Pada jaman dahulu, drama pencopetan pernah mencuat beberapa kali ke permukaan. Pada saat itu (2021) yang menjadi aktornya berasal dari lembaga eksekutif, tepatnya Menteri Kelautan dan Perikanan, Edhy Prabowo. Ia ketahuan mencopet benih Lobster. Sedikit informasi, beliau ini anak emas dari salah satu calon presiden yang selalu gagal jadi presiden selama dua periode berturut-turut. Keduanya tergabung dalam Kabinet Jokowi-Amin.

Belum sampai satu bulan, bahkan belum lewat seminggu Om Edhy ketahuan mencopet, tiba-tiba publik dihebohkan dengan mencuatnya kembali kasus pencopetan oleh salah satu menteri di rezim Jokowi-Amin. Kali ini tersangkanya adalah Mensos (Menteri Sosial), Juliari Peter Batubara. Sasaran atau target operasinya adalah dana Bansos (Bantuan Sosial).

Setyo Novanto, om Edhy, dan Mas Peter hanyalah sampel dari banyaknya orang yang satu merek dengan mereka. Betapa mereka telah ‘berusaha keras’ menjadi warga negara yang ‘baik’—tentu menurut definisi mereka sendiri. Hal tersebut adalah best practice yang dijunjung tinggi.

Aparat Keamanan Negara

Berbeda dengan pejabat negara, aparat keamanan negara memiliki cara sendiri untuk menjadi warga negara yang baik. Secara lazim, mereka bertugas mengayomi, menjaga dan melindungi masyarakat. Tetapi sekali lagi, ada kelompok yang mungkin bosan dengan cara-cara lazim tersebut, atau bisa jadi sekedar kreatifitas tingkat tinggi yang dimiliki mereka. Menembak mati warga sipil, misalnya.

Dua tahun belakangan ini sudah terdapat beberapa warga sipil yang tertembak mati oleh mereka. Poro Duka di Pesisir Marosi Sumba Barat harus menelan peluru tajam hingga kehilangan nyawa ketika melakukan aksi protes membela tanah adatnya, yang hendak dicopet kembali oleh korporasi, PT Sutera Marosi. Tidak hanya itu, sebelum insiden penembakan terjadi, mereka juga melakukan penyiksaan terhadap warga sipil yang ikut mempertahankan apa yang telah diwariskan leluhur.

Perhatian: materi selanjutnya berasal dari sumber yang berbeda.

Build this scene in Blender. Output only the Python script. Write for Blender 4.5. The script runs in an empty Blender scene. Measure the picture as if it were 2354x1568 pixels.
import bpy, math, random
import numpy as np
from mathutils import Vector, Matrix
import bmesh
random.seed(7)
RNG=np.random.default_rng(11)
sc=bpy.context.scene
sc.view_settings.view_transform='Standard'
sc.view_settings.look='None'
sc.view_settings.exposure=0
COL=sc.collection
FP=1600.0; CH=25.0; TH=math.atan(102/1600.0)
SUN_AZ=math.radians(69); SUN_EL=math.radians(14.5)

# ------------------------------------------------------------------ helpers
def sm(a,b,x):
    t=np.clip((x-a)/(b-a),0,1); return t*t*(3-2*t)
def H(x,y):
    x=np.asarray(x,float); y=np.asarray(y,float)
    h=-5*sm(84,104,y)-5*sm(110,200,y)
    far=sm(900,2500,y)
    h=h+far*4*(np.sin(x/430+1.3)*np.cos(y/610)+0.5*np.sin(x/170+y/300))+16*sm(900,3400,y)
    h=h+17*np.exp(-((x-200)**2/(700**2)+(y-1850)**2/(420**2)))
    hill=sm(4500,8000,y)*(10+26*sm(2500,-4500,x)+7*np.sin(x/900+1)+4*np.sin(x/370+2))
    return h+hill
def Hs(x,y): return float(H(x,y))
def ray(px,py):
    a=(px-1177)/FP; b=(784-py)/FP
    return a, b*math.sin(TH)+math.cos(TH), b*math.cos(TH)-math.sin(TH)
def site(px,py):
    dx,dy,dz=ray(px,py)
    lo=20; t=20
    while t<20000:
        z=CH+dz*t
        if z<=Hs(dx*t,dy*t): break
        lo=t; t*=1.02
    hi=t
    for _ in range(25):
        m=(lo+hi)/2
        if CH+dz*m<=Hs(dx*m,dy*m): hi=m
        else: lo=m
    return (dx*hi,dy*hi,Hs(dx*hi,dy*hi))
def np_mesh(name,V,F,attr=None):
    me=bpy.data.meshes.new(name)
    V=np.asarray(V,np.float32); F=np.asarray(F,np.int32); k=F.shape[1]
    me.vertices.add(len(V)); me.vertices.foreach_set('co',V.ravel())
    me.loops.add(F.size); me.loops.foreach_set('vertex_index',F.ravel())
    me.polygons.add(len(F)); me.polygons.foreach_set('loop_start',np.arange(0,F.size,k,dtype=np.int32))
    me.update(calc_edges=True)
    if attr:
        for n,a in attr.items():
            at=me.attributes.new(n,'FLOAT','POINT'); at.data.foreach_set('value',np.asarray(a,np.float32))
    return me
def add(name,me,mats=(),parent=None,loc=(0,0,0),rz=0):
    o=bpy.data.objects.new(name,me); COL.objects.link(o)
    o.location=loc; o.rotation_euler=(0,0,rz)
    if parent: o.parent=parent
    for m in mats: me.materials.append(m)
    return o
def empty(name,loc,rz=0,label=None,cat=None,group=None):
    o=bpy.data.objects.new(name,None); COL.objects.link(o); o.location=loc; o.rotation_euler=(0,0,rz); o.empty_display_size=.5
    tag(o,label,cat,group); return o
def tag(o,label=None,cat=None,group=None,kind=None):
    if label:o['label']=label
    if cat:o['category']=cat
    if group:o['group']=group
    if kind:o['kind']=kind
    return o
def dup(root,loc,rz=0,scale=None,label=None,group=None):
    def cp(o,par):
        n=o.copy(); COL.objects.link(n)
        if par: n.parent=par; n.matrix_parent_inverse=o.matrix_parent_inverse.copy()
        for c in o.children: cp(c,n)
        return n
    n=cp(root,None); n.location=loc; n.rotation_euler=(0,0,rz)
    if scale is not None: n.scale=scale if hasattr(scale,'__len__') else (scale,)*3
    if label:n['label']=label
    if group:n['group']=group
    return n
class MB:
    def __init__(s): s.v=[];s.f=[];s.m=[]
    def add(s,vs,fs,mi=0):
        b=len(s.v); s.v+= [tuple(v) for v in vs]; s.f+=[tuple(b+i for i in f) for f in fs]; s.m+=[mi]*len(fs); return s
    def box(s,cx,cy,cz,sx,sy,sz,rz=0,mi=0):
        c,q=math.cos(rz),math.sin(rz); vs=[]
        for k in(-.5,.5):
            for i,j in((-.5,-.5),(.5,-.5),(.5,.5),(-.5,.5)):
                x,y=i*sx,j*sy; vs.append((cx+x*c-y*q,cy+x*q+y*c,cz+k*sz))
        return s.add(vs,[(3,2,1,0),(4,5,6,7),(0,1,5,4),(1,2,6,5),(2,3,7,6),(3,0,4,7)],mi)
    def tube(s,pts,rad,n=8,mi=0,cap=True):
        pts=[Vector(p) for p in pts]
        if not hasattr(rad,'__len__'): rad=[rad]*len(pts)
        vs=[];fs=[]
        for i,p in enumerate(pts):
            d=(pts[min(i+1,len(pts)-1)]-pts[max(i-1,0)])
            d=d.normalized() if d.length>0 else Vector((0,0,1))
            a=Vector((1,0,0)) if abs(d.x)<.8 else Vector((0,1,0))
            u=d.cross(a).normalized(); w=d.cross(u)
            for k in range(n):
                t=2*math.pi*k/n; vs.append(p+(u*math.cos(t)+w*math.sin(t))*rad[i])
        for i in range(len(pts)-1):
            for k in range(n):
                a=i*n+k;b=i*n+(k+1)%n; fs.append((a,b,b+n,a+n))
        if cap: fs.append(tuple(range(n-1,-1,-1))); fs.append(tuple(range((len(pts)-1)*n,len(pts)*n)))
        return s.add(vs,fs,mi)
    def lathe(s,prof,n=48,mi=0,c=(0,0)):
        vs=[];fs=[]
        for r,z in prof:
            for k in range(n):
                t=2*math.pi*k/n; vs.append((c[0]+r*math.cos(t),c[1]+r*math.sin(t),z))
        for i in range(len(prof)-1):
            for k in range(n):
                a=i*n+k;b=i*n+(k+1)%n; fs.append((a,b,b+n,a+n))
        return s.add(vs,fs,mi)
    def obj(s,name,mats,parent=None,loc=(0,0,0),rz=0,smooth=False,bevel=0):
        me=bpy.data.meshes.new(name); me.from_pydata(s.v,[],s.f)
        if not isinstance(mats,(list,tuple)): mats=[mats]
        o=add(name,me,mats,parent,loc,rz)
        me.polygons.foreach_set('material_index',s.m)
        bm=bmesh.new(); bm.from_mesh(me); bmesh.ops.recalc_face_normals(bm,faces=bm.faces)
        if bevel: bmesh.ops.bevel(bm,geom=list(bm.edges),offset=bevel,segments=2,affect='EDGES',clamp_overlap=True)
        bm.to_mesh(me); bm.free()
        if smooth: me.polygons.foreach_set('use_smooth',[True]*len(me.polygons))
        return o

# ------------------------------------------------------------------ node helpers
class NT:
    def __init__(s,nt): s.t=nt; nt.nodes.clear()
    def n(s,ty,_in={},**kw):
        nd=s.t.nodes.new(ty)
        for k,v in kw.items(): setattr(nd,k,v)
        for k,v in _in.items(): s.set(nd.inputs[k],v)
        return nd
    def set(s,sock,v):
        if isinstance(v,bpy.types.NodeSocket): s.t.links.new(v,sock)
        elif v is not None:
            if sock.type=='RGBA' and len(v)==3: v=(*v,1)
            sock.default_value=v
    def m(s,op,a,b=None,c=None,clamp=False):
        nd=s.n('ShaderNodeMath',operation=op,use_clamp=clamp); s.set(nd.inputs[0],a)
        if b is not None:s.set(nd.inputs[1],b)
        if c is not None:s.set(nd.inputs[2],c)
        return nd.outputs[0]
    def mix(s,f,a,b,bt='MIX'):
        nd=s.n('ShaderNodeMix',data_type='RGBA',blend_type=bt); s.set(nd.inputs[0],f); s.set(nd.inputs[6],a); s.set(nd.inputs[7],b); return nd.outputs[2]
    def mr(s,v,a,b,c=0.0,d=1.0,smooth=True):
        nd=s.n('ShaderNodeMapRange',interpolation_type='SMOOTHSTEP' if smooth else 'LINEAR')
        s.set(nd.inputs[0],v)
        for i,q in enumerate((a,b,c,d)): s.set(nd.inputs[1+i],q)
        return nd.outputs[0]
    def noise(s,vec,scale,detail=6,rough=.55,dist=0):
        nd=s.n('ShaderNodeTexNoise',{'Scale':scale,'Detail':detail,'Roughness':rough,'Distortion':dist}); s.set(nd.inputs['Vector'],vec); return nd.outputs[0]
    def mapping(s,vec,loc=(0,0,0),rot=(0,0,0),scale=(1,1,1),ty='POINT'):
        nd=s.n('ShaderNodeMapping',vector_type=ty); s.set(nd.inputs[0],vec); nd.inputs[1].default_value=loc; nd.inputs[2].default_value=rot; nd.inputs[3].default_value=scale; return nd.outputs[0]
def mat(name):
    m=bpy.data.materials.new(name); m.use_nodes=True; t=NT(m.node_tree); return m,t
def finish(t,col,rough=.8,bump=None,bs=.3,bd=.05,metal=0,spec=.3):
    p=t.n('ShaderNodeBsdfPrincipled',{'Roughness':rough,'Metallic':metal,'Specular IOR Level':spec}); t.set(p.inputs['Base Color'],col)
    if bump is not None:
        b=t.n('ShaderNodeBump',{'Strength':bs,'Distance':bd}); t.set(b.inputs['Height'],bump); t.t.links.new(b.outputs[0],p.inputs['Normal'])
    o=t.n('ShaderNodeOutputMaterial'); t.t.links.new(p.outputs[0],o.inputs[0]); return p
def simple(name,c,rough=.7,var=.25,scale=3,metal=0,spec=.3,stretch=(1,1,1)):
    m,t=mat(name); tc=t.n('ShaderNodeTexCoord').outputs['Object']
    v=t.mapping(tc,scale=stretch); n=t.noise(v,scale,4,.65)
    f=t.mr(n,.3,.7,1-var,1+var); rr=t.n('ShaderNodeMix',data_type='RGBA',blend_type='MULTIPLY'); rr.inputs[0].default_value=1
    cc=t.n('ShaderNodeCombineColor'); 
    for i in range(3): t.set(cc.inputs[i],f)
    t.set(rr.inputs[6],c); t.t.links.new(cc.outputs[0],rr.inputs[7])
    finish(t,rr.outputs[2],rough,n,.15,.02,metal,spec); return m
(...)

Hal serupa juga dialami oleh Randy, seorang demonstran yang melakukan aksi protes terhadap kebijakan pemerintah, dalam tempo sesingkat-singkatnya peluru menembus dada bagian kanannya. Randy bukan kriminal, bukan pula bandar narkoba, dia hanyalah seorang pemuda yang menyampaikan aspirasi kepada pemerintah sebagai bentuk pengungkapan cinta terhadap negaranya. Namun, lagi-lagi aparat keamanan negara menunjukan kreatifitas tingkat tinggi. Apa boleh buat, ibarat nasi sudah menjadi bubur kemudian basi, Randy tak dapat hidup kembali.

Lebih dari pada itu, yang terbaru dan masih hangat, enam anggota FPI (Front Pembela Islam) juga harus menelan peluru aparat keamanan yang menembus dada mereka. Pembahasan ini tidak pada siapa yang benar dan siapa yang salah, tapi apapun alasannya, penghilangan nyawa manusia adalah kejahatan luar biasa. Ralat, bukan kejahatan, melainkan kreativitas tingkat tinggi aparat keamanan negara.

Masyarakat

Jika diperhatikan, ada semacam polarisasi yang tumbuh di tengah masyarakat. Terlebih pra dan pasca pemilihan presiden periode 2019-2024. Siapa yang tidak kenal cebong dan kampret? Mungkin hanya masyarakat pedalaman tanpa sinyal-jaringan yang tidak mengetahui hal tersebut.

Pola itu semakin berkembang biak menjadi suatu hal yang mengerikan. Pasca cebong dan kampret, kafir-mengkafirkan menjadi hal lumrah. Bagi masyarakat yang pro terhadap pemerintah dianggap kafir dan pro komunis, jika ada masyarakat yang mengkritik pemerintah di cap tidak pancasilais, separatis, anti NKRI dan pembangkang.

Bagi masyarakat yang diam dicap pasif, dan siapa yang lantang dicap subversif. Hal tersebut mendatangkan kebingungan dan kegaduhan yang luar biasa di negeri ini. Tapi tidak perlu risau, itu lah seni hidup masyarakat di negara ‘demokrasi’ ini. Tidak ditemukan di kisah Mahabarata atau kisah lampu ajaib Aladin, hanya ada di Indonesia.